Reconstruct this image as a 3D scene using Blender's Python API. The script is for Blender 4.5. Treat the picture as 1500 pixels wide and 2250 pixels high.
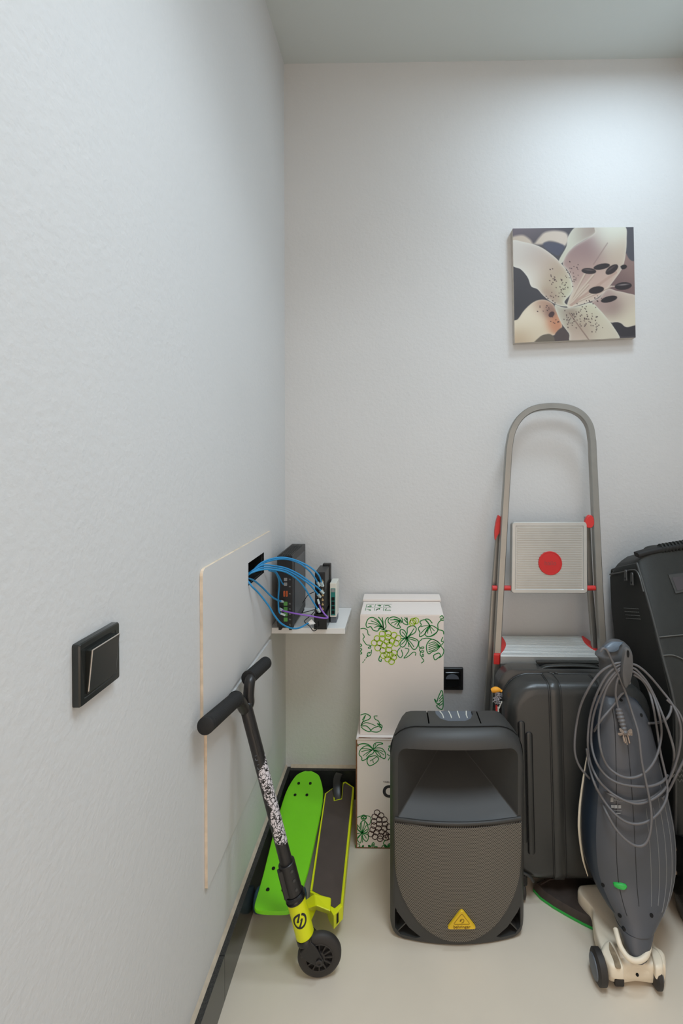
import bpy, bmesh, math, random
import numpy as np
from mathutils import Vector, Matrix, Euler

for _o in list(bpy.data.objects):
    bpy.data.objects.remove(_o, do_unlink=True)
SC = bpy.context.scene
COL = SC.collection
R = math.radians
rnd = random.Random(7)

# ------------------------------------------------------------------ camera
F_PX = 1000.0
PPX, PPY = 860.5, 1015.5
CAM = Vector((0.0, 0.0, 1.26))
cam_data = bpy.data.cameras.new('camera')
cam_data.sensor_fit = 'VERTICAL'
cam_data.sensor_height = 36.0
cam_data.sensor_width = 24.0
cam_data.lens = 36.0 * F_PX / 2250.0
cam_data.shift_x = -(PPX - 750.0) / 2250.0
cam_data.shift_y = -(1125.0 - PPY) / 2250.0
cam_data.clip_start = 0.02
cam = bpy.data.objects.new('camera', cam_data)
cam.location = CAM
CAM_EUL = Euler((R(90 - 0.6), 0.0, R(1.0)), 'XYZ')
cam.rotation_euler = CAM_EUL
COL.objects.link(cam)
SC.camera = cam
CAM_M = CAM_EUL.to_matrix()

# ------------------------------------------------------------------ look
SC.view_settings.view_transform = 'Standard'
SC.view_settings.look = 'None'
SC.view_settings.gamma = 1.0
SC.view_settings.use_curve_mapping = False
SC.view_settings.exposure = -0.10

world = bpy.data.worlds.new('world')
SC.world = world
world.use_nodes = True
wbg = world.node_tree.nodes['Background']
wbg.inputs['Color'].default_value = (1.0, 0.83, 0.70, 1)
wbg.inputs['Strength'].default_value = 1.9


def area_lamp(name, loc, size, power, color, rot=(0, 0, 0), shape='DISK', size_y=None):
    d = bpy.data.lights.new(name, 'AREA')
    d.shape = shape
    d.size = size
    if size_y:
        d.size_y = size_y
    d.energy = power
    d.color = color
    o = bpy.data.objects.new(name, d)
    o.location = loc
    o.rotation_euler = rot
    COL.objects.link(o)
    return o


area_lamp('ceiling_light_far', (0.74, 1.14, 2.66), 0.24, 8.6, (0.68, 0.85, 1.0))
NEAR_ = area_lamp('ceiling_light_near', (0.36, 0.42, 2.66), 0.70, 13.0, (0.74, 0.88, 1.0))
NEAR_.data.spread = R(125)


# ------------------------------------------------------------------ pixel -> point helpers (measuring the photograph)
def ray(px, py):
    d = Vector(((px - PPX) / F_PX, -(py - PPY) / F_PX, -1.0))
    return CAM_M @ d


def P(px, py, Y):
    d = ray(px, py)
    return CAM + d * (Y / d.y)


def PZ(px, py, Z):
    d = ray(px, py)
    return CAM + d * ((Z - CAM.z) / d.z)


def PX(px, py, X):
    d = ray(px, py)
    return CAM + d * (X / d.x)


def lin(c):
    c = c / 255.0
    return c / 12.92 if c <= 0.04045 else ((c + 0.055) / 1.055) ** 2.4


def rgb(r, g, b):
    return (lin(r), lin(g), lin(b), 1.0)


# ------------------------------------------------------------------ materials
def new_mat(name):
    m = bpy.data.materials.new(name)
    m.use_nodes = True
    nt = m.node_tree
    return m, nt, nt.nodes['Principled BSDF']


def mat(name, col, rough=0.5, metal=0.0, var=0.0, vscale=12.0, bump=0.0, bscale=200.0, spec=0.5, coat=0.0, col2=None, detail=4.0):
    """Plain surface with optional soft noise in its colour and a noise bump."""
    m, nt, b = new_mat(name)
    c = rgb(*col)
    b.inputs['Roughness'].default_value = rough
    b.inputs['Metallic'].default_value = metal
    b.inputs['Specular IOR Level'].default_value = spec
    b.inputs['Coat Weight'].default_value = coat
    tc = nt.nodes.new('ShaderNodeTexCoord')
    if var > 0 or col2:
        n = nt.nodes.new('ShaderNodeTexNoise')
        n.inputs['Scale'].default_value = vscale
        n.inputs['Detail'].default_value = detail
        nt.links.new(tc.outputs['Object'], n.inputs['Vector'])
        r = nt.nodes.new('ShaderNodeValToRGB')
        c2 = rgb(*col2) if col2 else tuple(min(1, x * (1 + var)) for x in c[:3]) + (1,)
        c1 = c if col2 else tuple(x * (1 - var) for x in c[:3]) + (1,)
        r.color_ramp.elements[0].position = 0.3
        r.color_ramp.elements[1].position = 0.7
        r.color_ramp.elements[0].color = c1
        r.color_ramp.elements[1].color = c2
        nt.links.new(n.outputs['Fac'], r.inputs['Fac'])
        nt.links.new(r.outputs['Color'], b.inputs['Base Color'])
    else:
        b.inputs['Base Color'].default_value = c
    if bump > 0:
        n2 = nt.nodes.new('ShaderNodeTexNoise')
        n2.inputs['Scale'].default_value = bscale
        n2.inputs['Detail'].default_value = 3.0
        nt.links.new(tc.outputs['Object'], n2.inputs['Vector'])
        bp = nt.nodes.new('ShaderNodeBump')
        bp.inputs['Strength'].default_value = bump
        bp.inputs['Distance'].default_value = 0.002
        nt.links.new(n2.outputs['Fac'], bp.inputs['Height'])
        nt.links.new(bp.outputs['Normal'], b.inputs['Normal'])
    return m


M = {}
M['wall'] = mat('wall_paint', (212, 211, 209), 0.85, var=0.018, vscale=2.2, bump=0.5, bscale=95)
M['ceiling'] = mat('ceiling_paint', (206, 211, 208), 0.9, var=0.01, vscale=2, bump=0.15, bscale=60)
M['floor'] = mat('floor_resin', (222, 209, 190), 0.33, var=0.03, vscale=5, bump=0.02, bscale=40)
M['tile_black'] = mat('black_gloss_tile', (44, 46, 44), 0.16, var=0.15, vscale=30)
M['tile_edge'] = mat('rough_tile_edge', (30, 29, 27), 0.75, col2=(62, 60, 56), vscale=420, bump=0.6, bscale=300, detail=8)
M['grout'] = mat('light_filler', (196, 182, 162), 0.9, var=0.1, vscale=60)
M['black_plastic'] = mat('black_plastic', (30, 30, 30), 0.4, bump=0.05, bscale=500)
M['black_soft'] = mat('black_rubber', (27, 26, 25), 0.7, bump=0.12, bscale=700)
M['black_gloss'] = mat('black_gloss_plastic', (24, 25, 25), 0.22)
M['dark_void'] = mat('dark_interior', (10, 10, 10), 0.9)
M['switch_black'] = mat('switch_black', (40, 42, 40), 0.16)
M['white_lac'] = mat('white_laminate', (232, 230, 226), 0.4)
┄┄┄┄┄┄
Begin at the first line of the material and copy each line exactly through the one containing "rnd = random.Random(7)". Omit pictures.

--- Reply to the task ---
Reconstruct this image as a 3D scene using Blender's Python API. The script is for Blender 4.5. Treat the picture as 1500 pixels wide and 2250 pixels high.
import bpy, bmesh, math, random
import numpy as np
from mathutils import Vector, Matrix, Euler

for _o in list(bpy.data.objects):
    bpy.data.objects.remove(_o, do_unlink=True)
SC = bpy.context.scene
COL = SC.collection
R = math.radians
rnd = random.Random(7)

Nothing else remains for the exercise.